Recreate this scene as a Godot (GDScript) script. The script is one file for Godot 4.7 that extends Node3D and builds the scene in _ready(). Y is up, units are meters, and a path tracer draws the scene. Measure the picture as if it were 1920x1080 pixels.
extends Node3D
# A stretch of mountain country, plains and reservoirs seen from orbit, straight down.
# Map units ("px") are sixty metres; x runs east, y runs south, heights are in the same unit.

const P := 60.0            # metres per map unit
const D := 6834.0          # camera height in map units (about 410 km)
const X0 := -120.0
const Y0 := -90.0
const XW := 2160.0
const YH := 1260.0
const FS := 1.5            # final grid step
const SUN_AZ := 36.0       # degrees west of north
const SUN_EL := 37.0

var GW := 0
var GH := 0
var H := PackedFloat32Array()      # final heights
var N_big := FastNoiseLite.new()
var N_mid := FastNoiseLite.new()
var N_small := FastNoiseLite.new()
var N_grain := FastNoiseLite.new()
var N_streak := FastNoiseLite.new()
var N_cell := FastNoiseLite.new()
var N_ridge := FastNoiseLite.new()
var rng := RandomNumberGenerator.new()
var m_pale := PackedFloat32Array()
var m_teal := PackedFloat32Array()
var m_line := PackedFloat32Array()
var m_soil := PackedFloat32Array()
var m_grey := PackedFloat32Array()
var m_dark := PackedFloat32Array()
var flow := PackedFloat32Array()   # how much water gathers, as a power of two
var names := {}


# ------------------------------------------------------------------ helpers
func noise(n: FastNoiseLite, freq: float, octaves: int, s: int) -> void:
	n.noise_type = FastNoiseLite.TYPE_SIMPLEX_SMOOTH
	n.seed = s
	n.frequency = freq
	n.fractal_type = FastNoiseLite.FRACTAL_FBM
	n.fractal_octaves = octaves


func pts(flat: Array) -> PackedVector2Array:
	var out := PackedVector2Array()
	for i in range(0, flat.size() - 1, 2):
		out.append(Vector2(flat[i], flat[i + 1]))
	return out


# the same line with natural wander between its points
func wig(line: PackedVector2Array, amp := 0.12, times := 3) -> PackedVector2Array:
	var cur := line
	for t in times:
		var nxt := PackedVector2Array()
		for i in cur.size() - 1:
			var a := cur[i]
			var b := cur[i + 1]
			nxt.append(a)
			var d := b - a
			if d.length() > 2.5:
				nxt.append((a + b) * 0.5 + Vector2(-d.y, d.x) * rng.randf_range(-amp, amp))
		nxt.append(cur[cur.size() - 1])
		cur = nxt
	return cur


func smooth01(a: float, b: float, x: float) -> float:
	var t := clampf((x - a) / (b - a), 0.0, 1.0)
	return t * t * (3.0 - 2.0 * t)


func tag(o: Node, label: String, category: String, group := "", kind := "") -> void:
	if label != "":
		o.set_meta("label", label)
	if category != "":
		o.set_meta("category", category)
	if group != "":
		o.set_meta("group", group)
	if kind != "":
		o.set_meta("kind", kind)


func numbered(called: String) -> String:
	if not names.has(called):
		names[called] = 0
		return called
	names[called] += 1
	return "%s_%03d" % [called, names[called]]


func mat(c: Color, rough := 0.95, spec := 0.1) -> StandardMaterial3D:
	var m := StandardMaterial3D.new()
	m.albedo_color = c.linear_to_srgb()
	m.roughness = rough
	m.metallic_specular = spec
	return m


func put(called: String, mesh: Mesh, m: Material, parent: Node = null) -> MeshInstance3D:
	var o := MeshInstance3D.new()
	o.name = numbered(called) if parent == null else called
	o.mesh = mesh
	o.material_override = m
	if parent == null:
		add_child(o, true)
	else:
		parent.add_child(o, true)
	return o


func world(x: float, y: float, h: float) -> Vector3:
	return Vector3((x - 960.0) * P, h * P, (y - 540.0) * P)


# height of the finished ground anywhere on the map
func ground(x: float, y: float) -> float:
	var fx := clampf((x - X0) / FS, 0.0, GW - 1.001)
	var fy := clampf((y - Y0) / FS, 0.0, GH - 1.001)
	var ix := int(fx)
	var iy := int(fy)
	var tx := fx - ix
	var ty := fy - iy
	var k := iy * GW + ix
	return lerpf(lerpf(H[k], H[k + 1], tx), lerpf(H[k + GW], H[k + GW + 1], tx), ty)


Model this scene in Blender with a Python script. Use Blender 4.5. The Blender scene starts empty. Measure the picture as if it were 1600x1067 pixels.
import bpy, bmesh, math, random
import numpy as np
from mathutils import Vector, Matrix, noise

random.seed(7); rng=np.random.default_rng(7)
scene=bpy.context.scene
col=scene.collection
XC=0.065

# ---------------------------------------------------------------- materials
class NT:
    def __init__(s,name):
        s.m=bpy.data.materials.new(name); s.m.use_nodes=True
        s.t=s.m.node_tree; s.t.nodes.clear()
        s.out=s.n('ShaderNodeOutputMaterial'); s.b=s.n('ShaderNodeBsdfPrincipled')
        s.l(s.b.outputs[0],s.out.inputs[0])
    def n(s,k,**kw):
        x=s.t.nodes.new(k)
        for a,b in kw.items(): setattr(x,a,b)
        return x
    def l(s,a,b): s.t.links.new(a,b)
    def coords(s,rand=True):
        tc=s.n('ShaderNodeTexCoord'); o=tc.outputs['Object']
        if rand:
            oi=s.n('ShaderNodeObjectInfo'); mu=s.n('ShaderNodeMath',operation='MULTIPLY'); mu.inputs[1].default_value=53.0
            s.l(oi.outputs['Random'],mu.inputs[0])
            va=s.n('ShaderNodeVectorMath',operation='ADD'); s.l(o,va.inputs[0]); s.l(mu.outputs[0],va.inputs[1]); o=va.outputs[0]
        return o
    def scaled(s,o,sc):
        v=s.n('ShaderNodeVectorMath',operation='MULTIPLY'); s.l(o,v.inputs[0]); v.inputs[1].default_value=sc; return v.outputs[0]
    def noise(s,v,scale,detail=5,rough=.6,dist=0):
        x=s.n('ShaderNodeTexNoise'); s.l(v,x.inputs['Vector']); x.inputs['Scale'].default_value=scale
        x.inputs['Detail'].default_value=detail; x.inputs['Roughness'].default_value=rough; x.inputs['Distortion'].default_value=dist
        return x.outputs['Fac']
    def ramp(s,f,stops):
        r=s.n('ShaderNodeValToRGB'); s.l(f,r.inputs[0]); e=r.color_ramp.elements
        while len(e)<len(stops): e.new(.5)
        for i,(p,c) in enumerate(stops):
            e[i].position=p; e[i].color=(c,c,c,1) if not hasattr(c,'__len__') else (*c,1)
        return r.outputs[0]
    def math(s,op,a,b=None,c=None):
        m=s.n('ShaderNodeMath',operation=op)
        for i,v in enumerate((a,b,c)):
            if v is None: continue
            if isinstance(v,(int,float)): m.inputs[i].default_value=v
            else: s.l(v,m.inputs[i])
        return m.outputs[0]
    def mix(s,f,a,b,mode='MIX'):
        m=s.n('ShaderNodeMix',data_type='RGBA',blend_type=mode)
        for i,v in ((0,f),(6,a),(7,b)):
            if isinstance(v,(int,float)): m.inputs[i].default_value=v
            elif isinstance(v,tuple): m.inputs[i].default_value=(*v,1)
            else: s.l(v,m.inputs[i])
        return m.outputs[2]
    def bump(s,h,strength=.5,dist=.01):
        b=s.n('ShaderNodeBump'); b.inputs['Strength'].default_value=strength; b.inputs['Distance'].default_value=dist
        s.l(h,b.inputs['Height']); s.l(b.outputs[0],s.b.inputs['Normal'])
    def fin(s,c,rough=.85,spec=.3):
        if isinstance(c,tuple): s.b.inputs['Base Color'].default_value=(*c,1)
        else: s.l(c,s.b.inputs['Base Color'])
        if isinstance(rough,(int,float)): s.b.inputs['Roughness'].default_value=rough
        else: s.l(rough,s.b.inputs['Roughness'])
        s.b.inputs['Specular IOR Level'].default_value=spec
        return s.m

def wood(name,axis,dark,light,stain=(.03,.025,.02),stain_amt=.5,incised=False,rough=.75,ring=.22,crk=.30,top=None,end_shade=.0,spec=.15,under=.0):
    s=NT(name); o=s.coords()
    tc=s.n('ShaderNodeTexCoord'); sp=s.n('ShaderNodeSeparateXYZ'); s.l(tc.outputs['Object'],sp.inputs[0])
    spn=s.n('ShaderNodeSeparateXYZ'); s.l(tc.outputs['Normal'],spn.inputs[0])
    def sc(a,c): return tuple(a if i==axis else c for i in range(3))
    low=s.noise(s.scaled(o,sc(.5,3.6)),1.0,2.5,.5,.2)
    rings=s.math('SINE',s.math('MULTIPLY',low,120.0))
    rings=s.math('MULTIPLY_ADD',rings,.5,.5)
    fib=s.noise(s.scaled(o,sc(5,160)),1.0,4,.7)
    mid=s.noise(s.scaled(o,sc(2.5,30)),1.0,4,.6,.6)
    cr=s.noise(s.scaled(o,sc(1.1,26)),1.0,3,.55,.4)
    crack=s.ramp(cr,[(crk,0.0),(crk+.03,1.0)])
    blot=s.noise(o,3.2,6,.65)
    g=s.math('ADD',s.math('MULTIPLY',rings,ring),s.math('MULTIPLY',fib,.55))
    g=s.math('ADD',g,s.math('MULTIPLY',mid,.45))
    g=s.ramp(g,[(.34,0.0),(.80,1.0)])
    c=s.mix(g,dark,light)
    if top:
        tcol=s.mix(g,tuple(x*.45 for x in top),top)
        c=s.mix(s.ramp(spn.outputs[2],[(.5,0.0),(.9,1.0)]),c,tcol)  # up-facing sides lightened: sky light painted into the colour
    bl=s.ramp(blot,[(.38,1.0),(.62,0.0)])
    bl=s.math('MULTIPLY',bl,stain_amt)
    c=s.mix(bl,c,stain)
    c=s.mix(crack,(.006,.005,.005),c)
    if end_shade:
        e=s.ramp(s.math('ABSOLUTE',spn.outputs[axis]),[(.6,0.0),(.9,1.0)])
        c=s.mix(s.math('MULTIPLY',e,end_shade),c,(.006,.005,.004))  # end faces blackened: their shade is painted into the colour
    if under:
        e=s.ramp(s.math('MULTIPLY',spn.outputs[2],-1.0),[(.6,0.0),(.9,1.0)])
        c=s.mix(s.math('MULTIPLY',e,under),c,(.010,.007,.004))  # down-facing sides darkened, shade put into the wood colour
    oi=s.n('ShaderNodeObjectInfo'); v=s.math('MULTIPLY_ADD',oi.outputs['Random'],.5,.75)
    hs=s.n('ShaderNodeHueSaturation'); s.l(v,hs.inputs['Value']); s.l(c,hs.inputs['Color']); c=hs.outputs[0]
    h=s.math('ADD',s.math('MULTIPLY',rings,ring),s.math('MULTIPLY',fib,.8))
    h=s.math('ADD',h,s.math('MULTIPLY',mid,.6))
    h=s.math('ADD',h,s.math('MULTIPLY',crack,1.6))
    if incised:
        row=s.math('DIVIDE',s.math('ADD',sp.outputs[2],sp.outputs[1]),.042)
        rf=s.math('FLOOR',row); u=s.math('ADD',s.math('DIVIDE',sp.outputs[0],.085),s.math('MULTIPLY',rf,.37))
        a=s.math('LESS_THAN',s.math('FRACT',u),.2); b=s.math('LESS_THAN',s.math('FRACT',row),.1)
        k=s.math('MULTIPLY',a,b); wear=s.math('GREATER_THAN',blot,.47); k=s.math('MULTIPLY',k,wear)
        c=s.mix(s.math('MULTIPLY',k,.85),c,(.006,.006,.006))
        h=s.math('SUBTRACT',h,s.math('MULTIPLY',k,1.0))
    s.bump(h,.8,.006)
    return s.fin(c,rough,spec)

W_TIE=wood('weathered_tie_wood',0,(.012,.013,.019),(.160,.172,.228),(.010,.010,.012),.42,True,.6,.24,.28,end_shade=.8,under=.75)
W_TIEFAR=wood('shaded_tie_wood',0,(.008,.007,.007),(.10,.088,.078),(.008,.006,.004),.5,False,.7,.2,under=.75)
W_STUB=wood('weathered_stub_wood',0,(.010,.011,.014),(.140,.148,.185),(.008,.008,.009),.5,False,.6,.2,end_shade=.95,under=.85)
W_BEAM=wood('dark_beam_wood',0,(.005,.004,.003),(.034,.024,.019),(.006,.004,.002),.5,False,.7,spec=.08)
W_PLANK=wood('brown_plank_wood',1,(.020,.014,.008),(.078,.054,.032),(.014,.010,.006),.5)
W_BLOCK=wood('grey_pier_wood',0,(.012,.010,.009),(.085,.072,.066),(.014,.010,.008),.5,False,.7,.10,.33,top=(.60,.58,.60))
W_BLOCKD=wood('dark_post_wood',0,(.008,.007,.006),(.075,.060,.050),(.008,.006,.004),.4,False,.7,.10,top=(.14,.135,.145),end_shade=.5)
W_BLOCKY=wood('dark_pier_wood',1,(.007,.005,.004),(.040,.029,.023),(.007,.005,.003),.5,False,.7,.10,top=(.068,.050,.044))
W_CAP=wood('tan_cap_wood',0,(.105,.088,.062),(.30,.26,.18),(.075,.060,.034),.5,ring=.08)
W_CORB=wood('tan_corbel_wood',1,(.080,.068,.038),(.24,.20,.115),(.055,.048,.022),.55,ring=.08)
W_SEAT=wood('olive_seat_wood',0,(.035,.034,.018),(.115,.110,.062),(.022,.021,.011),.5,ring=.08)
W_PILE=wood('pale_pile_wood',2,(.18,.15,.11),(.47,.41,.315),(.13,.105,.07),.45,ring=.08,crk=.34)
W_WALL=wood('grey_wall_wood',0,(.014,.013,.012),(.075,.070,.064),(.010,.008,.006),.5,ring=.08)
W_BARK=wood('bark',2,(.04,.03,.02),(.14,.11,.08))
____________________
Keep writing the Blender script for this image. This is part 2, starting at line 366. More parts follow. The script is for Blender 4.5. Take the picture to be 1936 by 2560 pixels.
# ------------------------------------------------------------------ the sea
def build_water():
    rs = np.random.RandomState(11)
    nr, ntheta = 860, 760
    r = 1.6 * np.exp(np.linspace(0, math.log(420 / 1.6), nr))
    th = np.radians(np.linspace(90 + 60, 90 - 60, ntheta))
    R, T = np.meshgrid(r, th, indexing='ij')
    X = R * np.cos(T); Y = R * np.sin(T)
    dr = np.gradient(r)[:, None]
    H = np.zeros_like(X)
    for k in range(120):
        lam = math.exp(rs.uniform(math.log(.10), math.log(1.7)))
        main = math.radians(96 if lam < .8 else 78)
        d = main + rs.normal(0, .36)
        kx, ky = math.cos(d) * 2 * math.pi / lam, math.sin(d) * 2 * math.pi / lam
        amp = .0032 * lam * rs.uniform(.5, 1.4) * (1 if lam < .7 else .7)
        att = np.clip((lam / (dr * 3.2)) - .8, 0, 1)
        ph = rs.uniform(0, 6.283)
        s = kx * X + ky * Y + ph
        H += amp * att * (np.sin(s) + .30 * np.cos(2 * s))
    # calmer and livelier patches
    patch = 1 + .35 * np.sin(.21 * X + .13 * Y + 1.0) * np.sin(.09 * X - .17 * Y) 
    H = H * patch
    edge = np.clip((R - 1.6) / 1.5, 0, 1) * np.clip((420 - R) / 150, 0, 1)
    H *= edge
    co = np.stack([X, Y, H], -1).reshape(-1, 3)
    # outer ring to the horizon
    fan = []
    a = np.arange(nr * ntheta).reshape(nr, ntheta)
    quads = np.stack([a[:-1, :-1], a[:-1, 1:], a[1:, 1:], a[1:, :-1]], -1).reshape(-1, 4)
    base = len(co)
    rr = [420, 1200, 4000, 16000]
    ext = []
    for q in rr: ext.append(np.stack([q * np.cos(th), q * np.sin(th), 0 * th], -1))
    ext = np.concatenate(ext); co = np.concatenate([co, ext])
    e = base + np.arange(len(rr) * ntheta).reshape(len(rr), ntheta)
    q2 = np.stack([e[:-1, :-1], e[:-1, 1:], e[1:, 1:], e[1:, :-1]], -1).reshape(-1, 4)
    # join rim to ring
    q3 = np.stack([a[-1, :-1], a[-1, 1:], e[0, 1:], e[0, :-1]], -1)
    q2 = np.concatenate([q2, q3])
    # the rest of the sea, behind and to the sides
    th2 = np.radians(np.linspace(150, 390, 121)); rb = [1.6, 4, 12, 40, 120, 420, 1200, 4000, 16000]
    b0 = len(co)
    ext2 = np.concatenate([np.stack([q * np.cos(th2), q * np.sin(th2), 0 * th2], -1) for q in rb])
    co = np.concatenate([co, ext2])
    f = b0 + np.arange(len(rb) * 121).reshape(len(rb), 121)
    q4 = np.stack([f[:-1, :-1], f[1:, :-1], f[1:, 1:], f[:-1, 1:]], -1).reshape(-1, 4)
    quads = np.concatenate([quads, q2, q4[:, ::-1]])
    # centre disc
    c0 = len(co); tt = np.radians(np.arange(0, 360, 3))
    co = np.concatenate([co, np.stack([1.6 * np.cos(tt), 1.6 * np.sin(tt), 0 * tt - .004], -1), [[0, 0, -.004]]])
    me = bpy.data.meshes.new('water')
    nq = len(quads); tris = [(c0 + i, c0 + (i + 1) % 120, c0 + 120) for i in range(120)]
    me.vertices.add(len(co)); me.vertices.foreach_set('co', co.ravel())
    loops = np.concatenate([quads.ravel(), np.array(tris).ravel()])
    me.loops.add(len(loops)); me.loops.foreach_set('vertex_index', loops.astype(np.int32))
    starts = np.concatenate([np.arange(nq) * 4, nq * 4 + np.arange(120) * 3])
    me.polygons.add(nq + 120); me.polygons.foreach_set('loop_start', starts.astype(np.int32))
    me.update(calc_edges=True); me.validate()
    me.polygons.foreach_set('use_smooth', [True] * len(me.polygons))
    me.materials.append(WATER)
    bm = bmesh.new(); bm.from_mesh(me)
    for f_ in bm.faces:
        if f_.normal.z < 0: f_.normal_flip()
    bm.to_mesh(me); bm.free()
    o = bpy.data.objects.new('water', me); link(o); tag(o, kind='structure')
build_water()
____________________
Copy all lines from the material that hold "Blender".

Answer for the task
Model this scene in Blender with a Python script. Use Blender 4.5. The Blender scene starts empty. Measure the picture as if it were 1600x1067 pixels.
Keep writing the Blender script for this image. This is part 2, starting at line 366. More parts follow. The script is for Blender 4.5. Take the picture to be 1936 by 2560 pixels.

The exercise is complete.